Smith & Wesson revolvers I have bought on Gunbroker over the last few years that had issues, despite having good pictures. In some instances, the seller stood behind it, sometimes not.
1. Model 66-1 P&R’d 6" Barrel NIB. I never asked anything about the mechanics of this gun, just the history of it. It belonged to an elderly gentleman who bought it new and never fired it. This gun was out of time on 2 chambers, meaning when you cycled it single action or double action, the cylinder stop would not click into the cylinder stop notches on the same 2 chambers. I called the seller, he said he had no idea, being a new revolver, he never bothered to check the timing, & he offered a full refund. I declined the return; I had the same problem with my issued Model 67-1 when I was a police officer with the Savannah Police Department in 1990. When I showed it to the Armorer, he handed me a bottle of break-free, told me to saturate the action, and dry fire it a lot, that it would eventually "wear in". That worked & it had the slickest double action pull. I thought I could do the same with this 66-1. That didn’t work, eventually I pulled the side plate off, mic’d the OAL of the hand, found a hand that was a smidge taller in my parts box, and replaced it. It still did not correct the problem. I put the original hand back in, tried the dry firing routine again, and it still didn’t fix it. I ended up selling it to a local ffl.

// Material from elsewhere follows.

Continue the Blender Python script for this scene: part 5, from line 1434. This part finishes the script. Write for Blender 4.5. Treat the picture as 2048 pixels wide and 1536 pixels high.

2. 27-4 4” this gun was low mileage, but the BC gap was .015, and I sent it back to S&W for the BC gap to be corrected. Customer Service rep called me and told me the barrel was bad and they’d have to cut the barrel off, wanted to know if they could put a 6” barrel on it as that’s what they had on hand. Rep said the gun was old and the barrel was shot out, after I pressed him on the issue, he admitted that on the non-pinned barrel guns, it was too difficult to get the barrels off without cracking the frame at the top strap, so they just cut them off. I had him return it to me without the work.
3. Detroit Police 4 inch LNIB, 64-5, this gun looked great, but I neglected to ask for a picture of the ejector / chambers. I got the gun, and every one of the teeth on the ejector were damaged, like someone sat and spun the cylinder and slammed it shut a bunch (Bogarting the cylinder, that’s another technical term)…that one was sold off.
4. Victory Model 5” in .38 S&W (another problem in today’s market, so many sellers list a .38 Special when it’s a .38 S&W and vice versa) not the same cartridge, and not designed to be fired in .38 Special, another gun with a ring/bulge in the barrel. Seller took the gun back.
5. Model 19-3 4” nickel, everything looked good on the revolver except it had a ring in the barrel. Sold that to a local FFL.
Seems like there some consensus in this thread of “suck it up buddy, everyone gets a lemon once in a while”. I won’t do that if I can help it, and I can’t imagine anyone actually does that.
If you have a lemon story, please share.